Title: Awakening of the Summer
Author: Yorker Keith
Publisher: BookBaby
ISBN: 1543923429
Pages: 320
Genre: Romance; Literary
Reviewed by: Liz Konkel

Author Interview with Yorker Keith

Today we are talking with author Yorker Keith.

HBR:  The characters have a deep connection to art especially through James who finds peace and romance through his painting. Can you describe the role art plays in the characters’ lives? 

In the university, I took a course, “Ancient Novels,” in which we studied novels written between 300 BCE and 300 CE. Surprisingly there are many excellent novels during such an ancient period. Among them was Daphnis and Chloe by Longus, in which a shepherd and a shepherdess sing, dance, and fall in love. It is a beautiful pastoral story. I always wanted to write a present-day version of such a pastoral story.

So I set the premises of this novel in Oberon Woods, a fictional resort town in New Hampshire, during the summer. The area is surrounded by the woods, wild flowers, a lake, mountains, representing a pastoral scene. But the timeline of this novel is present. I thought that the best way to describe the pastoral ambience in the present-day setting is through a painting, represented by the Impressionist style and the Hudson River school style. I made painting as James’s pastime, and made him paint this scenery. Two sisters appear in this scene, and James decides to paint each of them—a perfect setting for falling in love.

So art, particularly painting, is used in this novel to create a pastoral ambience where James struggles with triple love-triangles among him, Sophie, Kelly, and their boyfriends.

HBR:  Sophie is typically seen reading poetry, often a poem from Emily Dickinson. What was the decision behind using Emily Dickinson poems in the story? How did you got about choosing which poem to have in each moment?

Sophie is a delicate, intelligent, introspective woman, whose pastime is reading and writing poetry. Emily Dickenson was a very sensitive woman who lived in seclusion and wrote her poems. I chose Dickenson’s poems to express Sophie’s inner psychology in the scene and circumstances she was placed. I thought that this is much effective than narrating in my own prose.

HBR:  Did you always plan on having a love triangle? Though is it fair to say it’s more complicated than a love triangle since it’s James with Kelly and Sophie, but also Kelly and Sophie’s relationships with Steve and David?

In the MFA program, we are repeatedly reminded that a conflict makes a story, that is, without a conflict, no story. A love triangle is a conflict, which will make a good story. Then, I thought that triple love-triangles would have more conflicts, hence they will create much a better story. So I came up with triple love-triangles: (1) James, Sophie, Kelly; (2) Sophie, James, David; (3) Kelly, James, Steve. Isn’t this intriguing? Actually I enjoyed developing the plot of this triple love-triangles.

HBR:  What would you consider the awakening moment for the characters? How does the title tie into the story?

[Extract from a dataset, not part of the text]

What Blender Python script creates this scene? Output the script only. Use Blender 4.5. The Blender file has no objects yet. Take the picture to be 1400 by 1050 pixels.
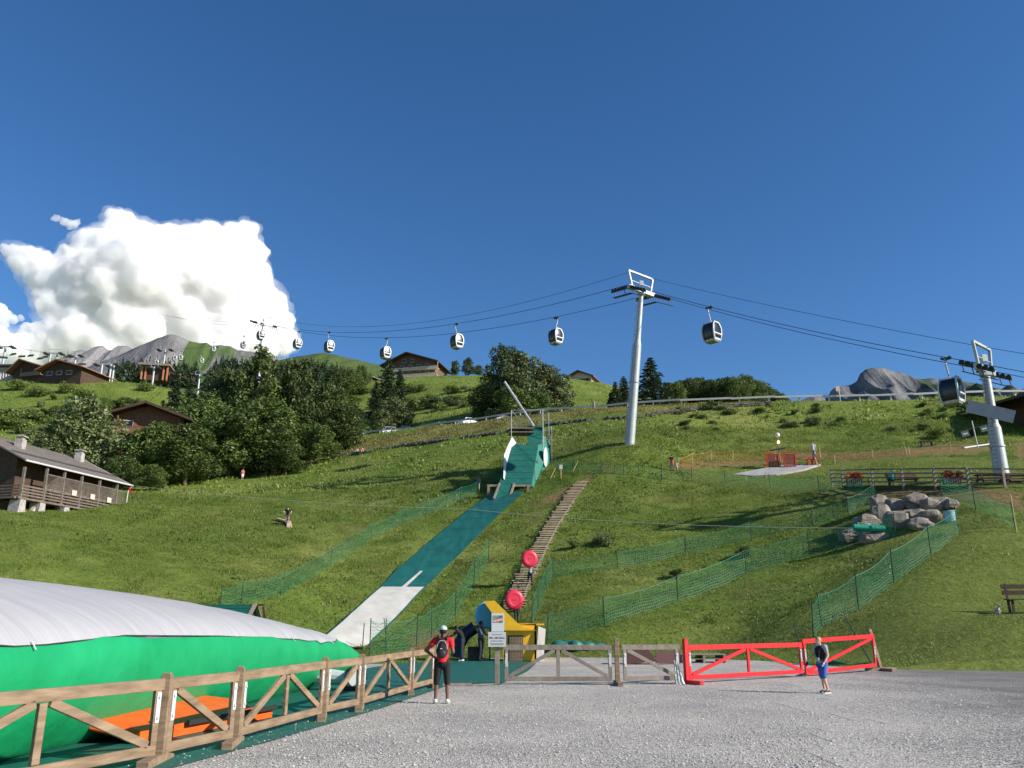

Another way to look at the pastoral scene I tried to create in this novel is “Green World.” Shakespeare was good at creating the green world, for example Midsummer Night’s Dream. A man and a woman (or more than two) go to a forest (i.e., the green world), where they encounter mysterious experiences, through which they grow to better persons; afterwards, they come out of the green world as better and happier persons.

This happens in Awakening of the Summer. James, Sophie, and Kelly come to Oberon Woods (the green world). They go through intricate relationships, and then they are to come out of the green world, having been transformed into better and happier persons.  So in this novel, the awakening moment for each of James, Sophie, and Kelly is the two-week vacation in Oberon Woods (the green world).

HBR:  James is taking a break from Wall Street with painting while the sisters are taking more of an emotional break from their relationships. Would you say the characters are using this vacation to escape from their lives? 

“Escape” from their lives is a wrong word. A better word can be “recharge” themselves. However, the best word to describe the break of James, Sophie, and Kelly is the “green world experience.” With this in mind, if you read my answer to the previous question, you should be able to appreciate what the “green world experience” means. It represents the essence of my novel, Awakening of the Summer.